If we're going to have to rebuild anyway, now is the time to do it RIGHT. 

 Put in the money now - on both the public and private levels - to lay down the infrastructure we want and will need in the future. Don't just replace what was lost - consciously choose to put something better in its place. Insurance companies and strategic tax law can make it not only possible but the easier, more attractive choice for homeowners to upgrade. Get Energy Star appliances, windows, insulation. Go solar. Put safe, affordable, Universal Design housing where there used to be McMansions or trailers. Communities overhauling public assets with taxpayer money should be required to justify their proposed investments with hard numbers demonstrating that they've chosen the option that will best serve the public moving forward over the long-term. Is it the most efficient they can get? The most durable? The most fortified against future disasters? Does it align with applicable best practices? If the answer isn't yes to every one of those questions, they need to head straight back to the drawing board or find private funding.

Do I have any faith that our government will do anything this logical or in the best interest of the nation and the public? Of course not. But I sincerely wish that for every person who looks at this mess and says "we need to talk about climate change" there would be another championing a serious national discussion on infrastructure. Because, honestly, there's a heck of a lot more we can do to improve the latter than the former... and one of the best roads to the kinds of changes climate change proponents want to see is through infrastructure changes in the first place!!

So no, we didn't want this - any of this. But since it's fallen into our laps anyway, let's at least be smart about it, okay?

Sunday, September 10

Protect The Asset



Just a brief thought to share from Greg McEown's book Essentialism this crisp Sunday morning as we head into the thrall of autumn:

Protect the asset. The best asset we have for making a contribution to the world is ourselves. If we under-invest in ourselves – and by that I mean our minds, our bodies, and our spirits – we damage the very tool we need to make our highest contribution.”

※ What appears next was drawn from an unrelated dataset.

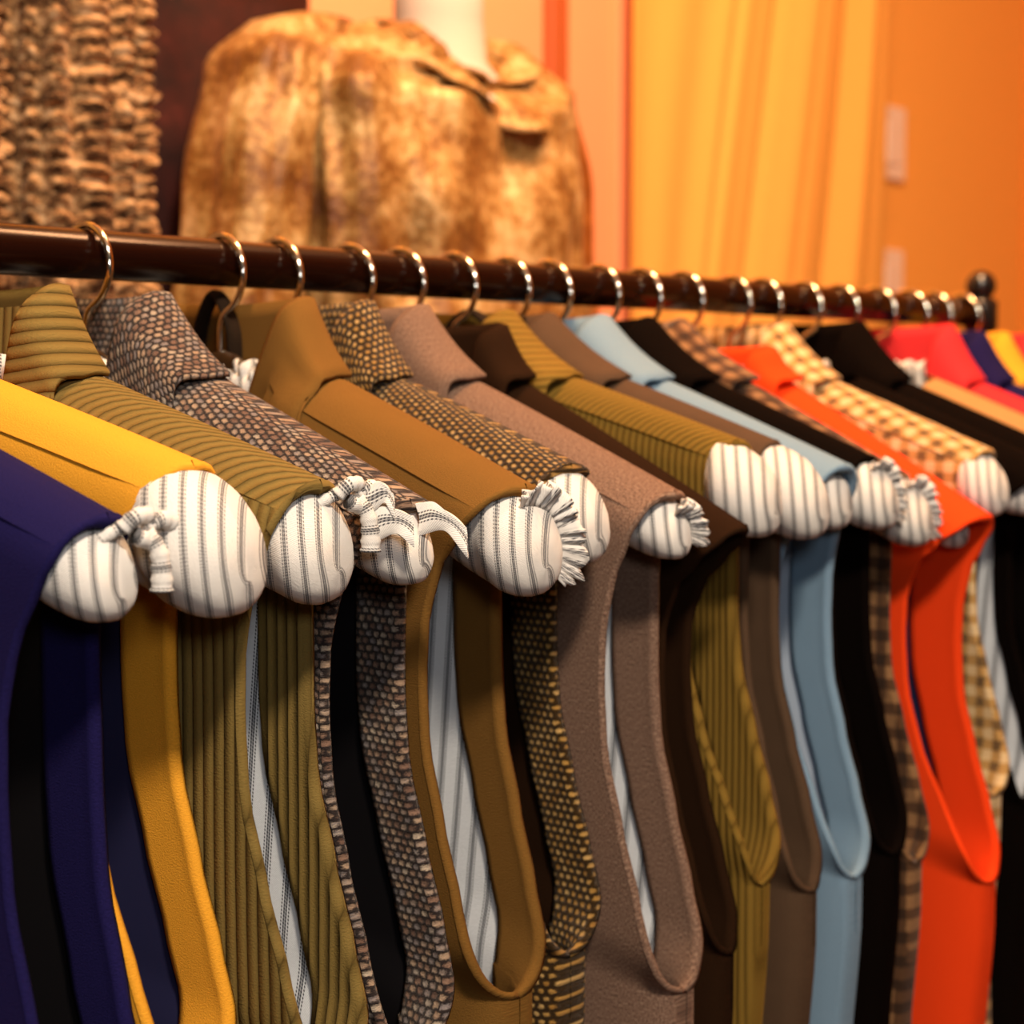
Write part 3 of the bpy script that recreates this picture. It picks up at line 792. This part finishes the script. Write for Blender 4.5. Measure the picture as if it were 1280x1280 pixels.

Fall can be a wonderful time of year - full of rich smells, vibrant colors, seasonal adventures, cozy sweaters, and steaming mugs of delicious things - but it can also be hectic and stressful. There are new habits/schedules to adapt to, fresh rounds of the plague going around to avoid or weather, and the inexorable count-down to the holiday crunch. (Especially with all the chaos and upheaval going on down south right now, weather-wise!)

Can you carve out a minute (or five) this morning or this week to make sure you're "protecting the asset" that is you? Maybe:
  • Get a few coffee dates with friends on the books before your calendars fill up
  • Stock up on your favorite tea or seasonally flavored coffee to enjoy when you can steal a few quiet moments to yourself 
  • Write a short bucket list for Fall - everything you loved most last year, or wanted to do and couldn't - and find a place for them in your calendar between now and December
  • Buy something small and shiny that makes you happy and put it somewhere you'll see it every day
  • Defer, delegate or drop one project, responsibility, or activity/commitment to open up some breathing room in your schedule
  • Give yourself time and permission to get a full night's sleep as often as possible (and extra when you can! (Remember: sleep deprivation causes the same or higher levels of physical/mental/emotional impairment as consuming alcohol!!) 
How can you take better care of yourself this Fall?